LA Weekly is running an amazing story about the incredible number of sequels planned for release in 2007.

“As for next summer’s sequel orgy, both Hannibal Rising (the fourth Hannibal Lecter pic, this one a prequel) and The Hills Have Eyes II will get the foreplay started, followed by Spider-Man 3, Shrek the Third, another Pirates of the Caribbean, Hostel: Part II, Fantastic Four 2, Evan Almighty (a follow-up to Jim Carrey’s Bruce Almighty, this time starring Steve Carell), Live Free or Die Hard (Bruce Willis as John McClane for the fourth time), Transformers (a live-action sequel to the animated original), Harry Potter and the Order of the Phoenix (fifth in the series), The Bourne Ultimatum (No. 3, which is actually No. 4 if you count that cheesy Richard Chamberlain version from 1988) and Rush Hour 3. Then, the sequel frenzy climaxes at the end of the year (get that Marlboro Ultra Light ready) with Resident Evil 3, Mr. Bean’s Holiday (Bean II), The Golden Age (a.k.a. Elizabeth 2), Alien vs. Predator 2, National Treasure II and Halloween 2007 (too many to count).”

The article suggests that sequels are no longer the dirty word they once used and have proven themselves in an era when lawyers and bean counters rule the roost.

Sequel approval is obviously a whole lot easier once you have a proven IP because it takes the risk, guts, imagination and intuition almost out of the equation.

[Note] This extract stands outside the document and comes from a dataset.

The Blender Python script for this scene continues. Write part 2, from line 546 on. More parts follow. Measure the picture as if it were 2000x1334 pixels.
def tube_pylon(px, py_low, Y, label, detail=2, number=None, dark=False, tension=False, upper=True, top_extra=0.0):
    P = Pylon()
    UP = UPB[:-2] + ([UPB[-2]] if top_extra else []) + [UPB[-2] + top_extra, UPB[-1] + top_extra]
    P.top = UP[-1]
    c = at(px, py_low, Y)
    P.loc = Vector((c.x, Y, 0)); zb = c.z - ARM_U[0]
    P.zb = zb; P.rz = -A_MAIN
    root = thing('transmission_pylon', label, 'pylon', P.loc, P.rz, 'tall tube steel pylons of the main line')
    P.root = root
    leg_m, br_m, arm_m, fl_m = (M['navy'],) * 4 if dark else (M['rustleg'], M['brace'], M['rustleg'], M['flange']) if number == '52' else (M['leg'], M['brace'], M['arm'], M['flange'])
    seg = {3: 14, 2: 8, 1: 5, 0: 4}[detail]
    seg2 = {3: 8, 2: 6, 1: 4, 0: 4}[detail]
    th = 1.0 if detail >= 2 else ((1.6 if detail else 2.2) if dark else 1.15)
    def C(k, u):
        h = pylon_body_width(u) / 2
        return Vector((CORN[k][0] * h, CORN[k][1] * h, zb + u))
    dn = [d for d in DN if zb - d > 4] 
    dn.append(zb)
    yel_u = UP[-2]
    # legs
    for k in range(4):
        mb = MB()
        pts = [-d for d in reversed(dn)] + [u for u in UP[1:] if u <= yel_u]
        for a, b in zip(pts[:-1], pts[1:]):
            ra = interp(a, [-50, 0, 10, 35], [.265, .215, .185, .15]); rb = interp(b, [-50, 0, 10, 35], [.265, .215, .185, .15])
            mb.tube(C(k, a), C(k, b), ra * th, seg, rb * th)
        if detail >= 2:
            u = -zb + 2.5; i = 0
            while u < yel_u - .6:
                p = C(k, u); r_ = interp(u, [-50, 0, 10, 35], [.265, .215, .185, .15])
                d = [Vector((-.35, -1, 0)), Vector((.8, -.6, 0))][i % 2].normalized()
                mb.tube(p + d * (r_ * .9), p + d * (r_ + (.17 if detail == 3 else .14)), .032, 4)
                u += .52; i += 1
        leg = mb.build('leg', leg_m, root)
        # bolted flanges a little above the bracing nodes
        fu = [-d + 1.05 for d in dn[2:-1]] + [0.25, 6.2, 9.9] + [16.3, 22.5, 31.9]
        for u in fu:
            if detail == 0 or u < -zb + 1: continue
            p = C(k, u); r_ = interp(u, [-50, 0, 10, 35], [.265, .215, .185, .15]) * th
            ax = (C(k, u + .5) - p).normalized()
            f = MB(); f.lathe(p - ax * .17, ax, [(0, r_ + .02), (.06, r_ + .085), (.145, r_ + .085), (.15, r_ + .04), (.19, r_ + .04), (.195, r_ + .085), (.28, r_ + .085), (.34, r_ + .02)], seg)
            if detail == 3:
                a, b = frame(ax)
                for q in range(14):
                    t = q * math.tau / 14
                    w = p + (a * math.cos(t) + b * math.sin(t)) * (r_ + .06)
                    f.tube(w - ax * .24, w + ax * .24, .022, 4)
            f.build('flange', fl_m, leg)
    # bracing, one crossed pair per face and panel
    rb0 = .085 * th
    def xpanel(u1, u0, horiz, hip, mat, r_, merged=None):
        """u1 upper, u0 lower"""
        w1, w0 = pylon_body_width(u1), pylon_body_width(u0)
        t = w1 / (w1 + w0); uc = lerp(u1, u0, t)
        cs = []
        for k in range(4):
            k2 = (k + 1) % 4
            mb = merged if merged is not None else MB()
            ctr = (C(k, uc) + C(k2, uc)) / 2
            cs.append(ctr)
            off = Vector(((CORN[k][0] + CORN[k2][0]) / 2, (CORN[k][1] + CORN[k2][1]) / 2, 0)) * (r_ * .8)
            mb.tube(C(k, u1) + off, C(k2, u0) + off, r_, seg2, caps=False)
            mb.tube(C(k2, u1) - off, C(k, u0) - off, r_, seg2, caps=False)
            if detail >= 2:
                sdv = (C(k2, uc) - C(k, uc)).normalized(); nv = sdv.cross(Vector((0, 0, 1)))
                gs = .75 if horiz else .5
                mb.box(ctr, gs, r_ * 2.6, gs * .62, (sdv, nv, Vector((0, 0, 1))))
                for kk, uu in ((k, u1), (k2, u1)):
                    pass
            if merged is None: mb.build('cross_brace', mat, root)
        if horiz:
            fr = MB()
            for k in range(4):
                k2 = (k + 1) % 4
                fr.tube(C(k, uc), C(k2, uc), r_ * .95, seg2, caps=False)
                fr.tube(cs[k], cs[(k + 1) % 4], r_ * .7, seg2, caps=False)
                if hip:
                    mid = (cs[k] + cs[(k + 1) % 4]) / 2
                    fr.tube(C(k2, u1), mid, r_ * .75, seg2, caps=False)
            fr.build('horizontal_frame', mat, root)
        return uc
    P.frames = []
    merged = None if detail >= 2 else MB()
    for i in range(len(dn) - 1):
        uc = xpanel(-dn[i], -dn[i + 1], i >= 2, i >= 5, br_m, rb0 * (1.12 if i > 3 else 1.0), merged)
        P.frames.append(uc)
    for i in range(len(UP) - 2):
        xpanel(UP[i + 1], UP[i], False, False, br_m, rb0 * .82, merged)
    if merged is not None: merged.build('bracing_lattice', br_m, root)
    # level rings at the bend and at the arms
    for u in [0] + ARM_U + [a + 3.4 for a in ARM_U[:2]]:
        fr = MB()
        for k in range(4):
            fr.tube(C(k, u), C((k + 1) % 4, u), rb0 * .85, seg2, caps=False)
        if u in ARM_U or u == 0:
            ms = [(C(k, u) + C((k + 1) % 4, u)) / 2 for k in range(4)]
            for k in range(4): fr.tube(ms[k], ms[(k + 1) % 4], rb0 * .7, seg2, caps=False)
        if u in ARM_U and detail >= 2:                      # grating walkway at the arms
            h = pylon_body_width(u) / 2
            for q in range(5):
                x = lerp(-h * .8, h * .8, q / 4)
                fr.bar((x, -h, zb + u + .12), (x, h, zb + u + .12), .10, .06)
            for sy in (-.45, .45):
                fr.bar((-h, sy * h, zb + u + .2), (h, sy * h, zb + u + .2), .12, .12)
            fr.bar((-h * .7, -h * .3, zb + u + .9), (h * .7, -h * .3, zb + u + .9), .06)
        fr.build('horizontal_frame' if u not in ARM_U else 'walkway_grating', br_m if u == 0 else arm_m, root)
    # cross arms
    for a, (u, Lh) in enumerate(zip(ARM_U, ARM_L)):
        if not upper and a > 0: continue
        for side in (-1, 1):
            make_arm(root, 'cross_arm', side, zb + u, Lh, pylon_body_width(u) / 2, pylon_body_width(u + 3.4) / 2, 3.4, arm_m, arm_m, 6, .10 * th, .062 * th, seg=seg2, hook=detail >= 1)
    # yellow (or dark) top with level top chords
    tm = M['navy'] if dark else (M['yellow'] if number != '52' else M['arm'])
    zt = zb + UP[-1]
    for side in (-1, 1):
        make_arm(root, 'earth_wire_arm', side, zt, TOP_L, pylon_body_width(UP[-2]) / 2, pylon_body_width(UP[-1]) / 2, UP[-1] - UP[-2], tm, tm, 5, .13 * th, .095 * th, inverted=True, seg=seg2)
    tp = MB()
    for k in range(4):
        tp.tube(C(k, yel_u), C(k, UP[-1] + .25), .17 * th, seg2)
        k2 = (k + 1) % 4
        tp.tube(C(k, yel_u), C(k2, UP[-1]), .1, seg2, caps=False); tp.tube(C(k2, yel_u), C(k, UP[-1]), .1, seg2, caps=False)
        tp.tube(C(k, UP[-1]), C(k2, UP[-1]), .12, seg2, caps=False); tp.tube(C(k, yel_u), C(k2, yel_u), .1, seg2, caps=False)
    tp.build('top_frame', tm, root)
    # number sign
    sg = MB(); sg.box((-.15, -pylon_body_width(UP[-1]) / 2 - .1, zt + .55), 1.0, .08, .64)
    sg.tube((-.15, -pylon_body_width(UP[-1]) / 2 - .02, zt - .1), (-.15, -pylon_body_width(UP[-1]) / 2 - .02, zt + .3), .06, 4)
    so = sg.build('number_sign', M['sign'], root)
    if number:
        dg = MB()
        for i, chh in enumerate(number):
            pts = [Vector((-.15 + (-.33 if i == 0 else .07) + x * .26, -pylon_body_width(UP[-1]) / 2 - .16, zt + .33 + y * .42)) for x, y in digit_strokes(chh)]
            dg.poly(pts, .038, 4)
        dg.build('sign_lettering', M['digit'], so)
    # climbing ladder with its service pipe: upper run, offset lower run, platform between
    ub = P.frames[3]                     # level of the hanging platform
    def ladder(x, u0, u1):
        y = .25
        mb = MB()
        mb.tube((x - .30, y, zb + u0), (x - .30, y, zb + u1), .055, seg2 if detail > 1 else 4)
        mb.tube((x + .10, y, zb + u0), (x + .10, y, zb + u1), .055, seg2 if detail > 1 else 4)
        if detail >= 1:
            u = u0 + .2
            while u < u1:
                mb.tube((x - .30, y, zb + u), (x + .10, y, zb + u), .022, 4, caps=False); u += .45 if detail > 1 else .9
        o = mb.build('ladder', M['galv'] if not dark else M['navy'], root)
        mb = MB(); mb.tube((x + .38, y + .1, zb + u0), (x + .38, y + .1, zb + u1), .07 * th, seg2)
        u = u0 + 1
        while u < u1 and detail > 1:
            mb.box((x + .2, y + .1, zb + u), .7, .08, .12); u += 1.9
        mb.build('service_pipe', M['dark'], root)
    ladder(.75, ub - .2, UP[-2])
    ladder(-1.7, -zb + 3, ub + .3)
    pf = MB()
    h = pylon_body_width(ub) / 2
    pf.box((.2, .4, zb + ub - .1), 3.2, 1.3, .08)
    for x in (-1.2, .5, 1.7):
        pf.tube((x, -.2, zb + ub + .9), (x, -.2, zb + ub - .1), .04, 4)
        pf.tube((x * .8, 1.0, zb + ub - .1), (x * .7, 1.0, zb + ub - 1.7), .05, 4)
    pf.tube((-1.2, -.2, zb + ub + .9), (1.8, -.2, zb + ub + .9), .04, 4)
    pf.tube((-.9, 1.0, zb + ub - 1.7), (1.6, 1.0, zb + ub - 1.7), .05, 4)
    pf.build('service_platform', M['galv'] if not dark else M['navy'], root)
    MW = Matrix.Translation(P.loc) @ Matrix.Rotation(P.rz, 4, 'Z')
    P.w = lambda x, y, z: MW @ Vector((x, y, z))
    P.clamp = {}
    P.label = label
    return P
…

The danger for Hollywood is sequels make risk taking too easy, and too much of a good thing will create a generation of executives don’t have the skill to back unproven talent and ideas. They will lose their intuition and start second-guessing, when then happens and innovation dries up, look for an alternative Hollywood to spring up out of Web 2.0 and probably Mark Cuban.